** To be done **
Repeat exactly the lines from the start of the material below up to and including the "def rgb(r, g, b): return" line.
== == ==
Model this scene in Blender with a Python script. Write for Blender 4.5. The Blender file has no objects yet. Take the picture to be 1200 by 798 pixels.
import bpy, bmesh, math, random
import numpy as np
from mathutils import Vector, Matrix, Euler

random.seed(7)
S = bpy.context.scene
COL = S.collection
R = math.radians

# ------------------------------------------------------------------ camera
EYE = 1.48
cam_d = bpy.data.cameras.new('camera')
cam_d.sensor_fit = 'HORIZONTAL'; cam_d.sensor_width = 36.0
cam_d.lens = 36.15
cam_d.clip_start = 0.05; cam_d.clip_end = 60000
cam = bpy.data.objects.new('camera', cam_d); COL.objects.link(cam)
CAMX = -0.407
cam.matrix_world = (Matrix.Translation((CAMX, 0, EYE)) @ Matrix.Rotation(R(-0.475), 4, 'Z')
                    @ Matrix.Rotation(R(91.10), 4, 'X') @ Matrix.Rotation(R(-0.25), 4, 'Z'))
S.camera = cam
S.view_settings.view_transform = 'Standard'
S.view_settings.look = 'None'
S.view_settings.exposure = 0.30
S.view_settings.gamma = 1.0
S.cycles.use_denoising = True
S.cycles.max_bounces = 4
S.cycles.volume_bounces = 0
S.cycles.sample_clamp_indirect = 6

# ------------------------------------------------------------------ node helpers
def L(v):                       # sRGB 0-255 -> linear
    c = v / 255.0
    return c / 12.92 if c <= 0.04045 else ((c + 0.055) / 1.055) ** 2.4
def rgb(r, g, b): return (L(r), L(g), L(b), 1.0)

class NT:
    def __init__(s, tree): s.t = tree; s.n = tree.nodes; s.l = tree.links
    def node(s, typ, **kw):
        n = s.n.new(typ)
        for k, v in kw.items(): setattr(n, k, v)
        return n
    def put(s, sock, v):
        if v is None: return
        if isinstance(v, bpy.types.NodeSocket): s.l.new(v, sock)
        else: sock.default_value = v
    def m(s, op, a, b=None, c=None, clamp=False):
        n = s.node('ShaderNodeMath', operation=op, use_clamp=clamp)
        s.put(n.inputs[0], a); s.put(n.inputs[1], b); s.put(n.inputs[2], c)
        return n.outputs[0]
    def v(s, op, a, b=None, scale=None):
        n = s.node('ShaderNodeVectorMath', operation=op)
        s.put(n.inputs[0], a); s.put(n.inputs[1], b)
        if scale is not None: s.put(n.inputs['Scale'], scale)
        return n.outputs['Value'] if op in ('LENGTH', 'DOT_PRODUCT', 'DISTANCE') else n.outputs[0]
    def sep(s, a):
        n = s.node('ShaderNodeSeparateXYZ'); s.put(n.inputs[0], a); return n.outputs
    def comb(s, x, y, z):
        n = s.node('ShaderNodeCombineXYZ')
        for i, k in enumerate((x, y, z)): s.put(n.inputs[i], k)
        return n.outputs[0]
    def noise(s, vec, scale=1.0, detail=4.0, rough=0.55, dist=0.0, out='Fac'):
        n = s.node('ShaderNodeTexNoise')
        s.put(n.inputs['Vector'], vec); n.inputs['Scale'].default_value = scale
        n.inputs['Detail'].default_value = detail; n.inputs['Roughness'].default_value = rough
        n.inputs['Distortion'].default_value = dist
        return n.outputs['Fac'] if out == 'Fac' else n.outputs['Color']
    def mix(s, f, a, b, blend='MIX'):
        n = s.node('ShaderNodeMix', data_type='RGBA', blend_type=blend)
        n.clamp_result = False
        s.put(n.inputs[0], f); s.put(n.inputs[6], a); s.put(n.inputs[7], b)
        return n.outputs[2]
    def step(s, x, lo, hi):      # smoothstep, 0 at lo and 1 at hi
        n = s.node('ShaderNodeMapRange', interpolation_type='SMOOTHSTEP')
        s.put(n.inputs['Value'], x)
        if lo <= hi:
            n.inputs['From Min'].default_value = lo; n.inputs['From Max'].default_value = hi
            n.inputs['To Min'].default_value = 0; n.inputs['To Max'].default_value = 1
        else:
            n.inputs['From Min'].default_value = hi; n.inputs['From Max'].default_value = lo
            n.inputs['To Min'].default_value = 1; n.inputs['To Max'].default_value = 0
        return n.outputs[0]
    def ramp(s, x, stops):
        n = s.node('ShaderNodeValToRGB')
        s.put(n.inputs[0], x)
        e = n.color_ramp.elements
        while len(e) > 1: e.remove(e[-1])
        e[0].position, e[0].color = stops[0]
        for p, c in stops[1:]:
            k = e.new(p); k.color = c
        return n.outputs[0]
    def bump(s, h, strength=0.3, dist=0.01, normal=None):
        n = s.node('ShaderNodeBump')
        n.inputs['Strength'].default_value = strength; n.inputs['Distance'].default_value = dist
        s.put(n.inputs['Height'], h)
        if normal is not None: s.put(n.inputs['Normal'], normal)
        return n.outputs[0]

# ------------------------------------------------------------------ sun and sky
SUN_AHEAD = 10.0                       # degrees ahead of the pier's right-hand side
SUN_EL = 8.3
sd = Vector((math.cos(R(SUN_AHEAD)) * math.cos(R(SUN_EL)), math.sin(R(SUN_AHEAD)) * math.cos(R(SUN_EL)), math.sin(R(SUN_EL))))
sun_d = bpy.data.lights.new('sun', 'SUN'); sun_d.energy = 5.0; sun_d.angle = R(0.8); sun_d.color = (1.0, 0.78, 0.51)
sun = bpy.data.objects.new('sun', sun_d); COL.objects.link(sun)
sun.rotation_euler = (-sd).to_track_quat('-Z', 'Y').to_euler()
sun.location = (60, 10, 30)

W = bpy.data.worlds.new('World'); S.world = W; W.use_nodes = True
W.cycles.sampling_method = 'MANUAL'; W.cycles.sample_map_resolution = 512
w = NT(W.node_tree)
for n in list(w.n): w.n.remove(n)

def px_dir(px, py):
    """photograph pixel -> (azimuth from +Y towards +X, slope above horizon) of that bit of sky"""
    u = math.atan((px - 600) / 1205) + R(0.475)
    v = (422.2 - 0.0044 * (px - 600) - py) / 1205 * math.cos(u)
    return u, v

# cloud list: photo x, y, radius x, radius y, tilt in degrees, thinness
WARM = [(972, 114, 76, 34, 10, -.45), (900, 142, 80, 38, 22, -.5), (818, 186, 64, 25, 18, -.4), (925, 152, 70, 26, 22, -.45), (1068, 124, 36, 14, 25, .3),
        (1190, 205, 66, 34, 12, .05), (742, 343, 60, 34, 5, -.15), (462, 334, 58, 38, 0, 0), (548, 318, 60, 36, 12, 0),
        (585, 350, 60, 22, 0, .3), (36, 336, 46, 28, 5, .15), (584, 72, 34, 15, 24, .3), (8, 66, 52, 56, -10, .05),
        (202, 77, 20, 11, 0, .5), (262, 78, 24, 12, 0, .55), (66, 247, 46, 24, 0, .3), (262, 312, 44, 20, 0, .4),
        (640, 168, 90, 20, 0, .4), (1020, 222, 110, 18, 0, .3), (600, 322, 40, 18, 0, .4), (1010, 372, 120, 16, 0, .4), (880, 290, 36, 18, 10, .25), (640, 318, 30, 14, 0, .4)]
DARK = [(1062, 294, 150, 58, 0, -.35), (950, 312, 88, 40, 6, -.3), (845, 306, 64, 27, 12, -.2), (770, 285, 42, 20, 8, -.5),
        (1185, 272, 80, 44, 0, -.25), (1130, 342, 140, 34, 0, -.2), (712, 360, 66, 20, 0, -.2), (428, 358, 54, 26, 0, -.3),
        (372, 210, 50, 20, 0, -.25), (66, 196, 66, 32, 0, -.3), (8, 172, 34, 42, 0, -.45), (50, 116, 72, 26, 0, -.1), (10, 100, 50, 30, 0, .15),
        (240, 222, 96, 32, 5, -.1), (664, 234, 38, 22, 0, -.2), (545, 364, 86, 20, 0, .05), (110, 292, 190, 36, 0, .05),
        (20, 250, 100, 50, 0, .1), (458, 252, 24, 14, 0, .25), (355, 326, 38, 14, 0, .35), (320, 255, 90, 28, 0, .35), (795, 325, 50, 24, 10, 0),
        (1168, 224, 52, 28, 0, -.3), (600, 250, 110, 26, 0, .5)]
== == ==
** Reply **
Model this scene in Blender with a Python script. Write for Blender 4.5. The Blender file has no objects yet. Take the picture to be 1200 by 798 pixels.
import bpy, bmesh, math, random
import numpy as np
from mathutils import Vector, Matrix, Euler

random.seed(7)
S = bpy.context.scene
COL = S.collection
R = math.radians

# ------------------------------------------------------------------ camera
EYE = 1.48
cam_d = bpy.data.cameras.new('camera')
cam_d.sensor_fit = 'HORIZONTAL'; cam_d.sensor_width = 36.0
cam_d.lens = 36.15
cam_d.clip_start = 0.05; cam_d.clip_end = 60000
cam = bpy.data.objects.new('camera', cam_d); COL.objects.link(cam)
CAMX = -0.407
cam.matrix_world = (Matrix.Translation((CAMX, 0, EYE)) @ Matrix.Rotation(R(-0.475), 4, 'Z')
                    @ Matrix.Rotation(R(91.10), 4, 'X') @ Matrix.Rotation(R(-0.25), 4, 'Z'))
S.camera = cam
S.view_settings.view_transform = 'Standard'
S.view_settings.look = 'None'
S.view_settings.exposure = 0.30
S.view_settings.gamma = 1.0
S.cycles.use_denoising = True
S.cycles.max_bounces = 4
S.cycles.volume_bounces = 0
S.cycles.sample_clamp_indirect = 6

# ------------------------------------------------------------------ node helpers
def L(v):                       # sRGB 0-255 -> linear
    c = v / 255.0
    return c / 12.92 if c <= 0.04045 else ((c + 0.055) / 1.055) ** 2.4
def rgb(r, g, b): return (L(r), L(g), L(b), 1.0)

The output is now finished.